Acresce detalhe não menos preocupante: esse ato, pela gravidade de que se revestiu, devia investigar as fontes responsáveis por tão sensível temor. O presidente detém responsabilidades tais, que uma preocupação que decide expõe há de cercar-se de cuidados, havendo ou não imprevidência ou precipitação no tratamento da questão que gera a insegurança da sociedade. Cabe, portanto, dizer de onde tirou o manifesto até agora apócrifo, e quais as intenções da Presidência ao mergulhar em campo tão delicado. 

Nos anos 60 do século passado, quando disse coisa parecida, o presidente Jânio Quadros, prestes a renunciar, havia esperado apenas sete meses para dar à ingovernabilidade o apelido de ”forças ocultas”. Mutatis mutandis, o mesmo fantasma que Bolsonaro ressuscita agora. Jânio queria forças especiais para governar, sem depender do Congresso, onde via nada mais que um clube de ociosos em permanente conflito de interesses. O que estaria o sucessor pretendendo para espantar o “encosto” do espírito dos vivos que o atormentam? 

Seja o que for, ao presidente, para escudar-se, bastaria alegar que assumiu o comando de um país que padece tamanhas enfermidades, acumuladas e agravadas ao longo de tanto tempo, que seus brevíssimos cinco meses são apenas gotas analgésicas num corpo que exige cirurgias profundas. Talvez fosse melhor se dissesse isso. Nada mais que isso, sem ameaças de ingovernabilidade. 

Mas, tenha ou não o presidente alguma razão para o desabafo, os desencontros que vão se sucedendo nas relações entre os poderes, centrados principalmente no diálogo acidentado entre o Executivo e os deputados, surgem como peças adjutórias para deixar nu esse presidencialismo de coalizão, em cuja essência predomina certa interdependência serviçal; um vasto e caro jogo de interesses particulares. É o que tem regido a conduta de relações que deviam ser respeitosas, curvadas apenas às causas nacionais. O modelo se apequenou, agravado pela tendência dos partidos a se imporem com instrumento oligárquico. Sendo assim, é forçoso reconhecer que a nova legislatura, se mudou muitas caras, preservou a velha lição de pragmatismo ensinada por Badaró (pai): mais vale quem o governo ajuda do que quem cedo madruga. 

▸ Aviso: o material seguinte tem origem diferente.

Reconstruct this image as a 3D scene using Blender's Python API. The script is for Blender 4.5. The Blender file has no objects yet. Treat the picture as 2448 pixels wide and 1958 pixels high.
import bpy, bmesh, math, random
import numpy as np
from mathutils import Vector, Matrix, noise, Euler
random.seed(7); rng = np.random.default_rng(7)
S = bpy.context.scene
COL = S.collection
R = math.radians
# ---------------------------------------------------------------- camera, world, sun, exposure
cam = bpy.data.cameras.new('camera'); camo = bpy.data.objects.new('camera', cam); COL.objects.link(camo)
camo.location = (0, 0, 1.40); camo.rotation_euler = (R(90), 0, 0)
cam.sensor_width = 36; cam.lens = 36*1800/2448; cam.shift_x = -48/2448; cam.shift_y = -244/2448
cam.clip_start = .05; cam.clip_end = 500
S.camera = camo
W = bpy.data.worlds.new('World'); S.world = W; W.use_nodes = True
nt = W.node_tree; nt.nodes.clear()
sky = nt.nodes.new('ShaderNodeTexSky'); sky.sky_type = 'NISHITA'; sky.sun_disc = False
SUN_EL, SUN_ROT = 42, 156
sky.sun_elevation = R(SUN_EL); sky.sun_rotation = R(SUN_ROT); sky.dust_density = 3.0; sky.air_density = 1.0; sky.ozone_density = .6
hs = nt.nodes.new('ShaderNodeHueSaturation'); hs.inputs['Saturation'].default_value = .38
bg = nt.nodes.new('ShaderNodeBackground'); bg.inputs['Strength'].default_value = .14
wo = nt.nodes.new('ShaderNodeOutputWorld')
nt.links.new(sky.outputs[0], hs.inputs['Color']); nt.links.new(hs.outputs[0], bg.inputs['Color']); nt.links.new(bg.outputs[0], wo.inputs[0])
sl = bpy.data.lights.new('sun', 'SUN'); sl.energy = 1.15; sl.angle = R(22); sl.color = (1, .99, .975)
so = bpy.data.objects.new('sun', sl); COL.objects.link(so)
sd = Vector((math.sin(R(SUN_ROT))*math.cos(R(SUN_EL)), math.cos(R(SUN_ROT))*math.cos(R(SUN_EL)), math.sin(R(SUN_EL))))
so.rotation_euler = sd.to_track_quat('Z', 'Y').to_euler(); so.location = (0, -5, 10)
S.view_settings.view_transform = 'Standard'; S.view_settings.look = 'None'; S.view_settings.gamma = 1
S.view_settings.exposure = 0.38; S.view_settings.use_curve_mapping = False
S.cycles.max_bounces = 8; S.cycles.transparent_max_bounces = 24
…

Esses desajustes, distribuindo pedras e espinhos pelos caminhos da República, acabam por sugerir que temos perdido um precioso tempo com a falta de coragem para encarar o que realmente poderia descortinar novo tempo para as relações políticas: o parlamentarismo. É uma ideia que se cerca de simpatias quase unânimes, mas não ousa sair do papel e ganhar o debate entre as lideranças. Ficou esquecida após a desastrosa experiência com João Goulart. Quase como coisa de inoportunidade perpétua. Mas não deixa de ser o melhor remédio para essas dores que ferem nos costados do Brasil. Principalmente se a ingovernabilidade sair dos delírios para ser ameaça real.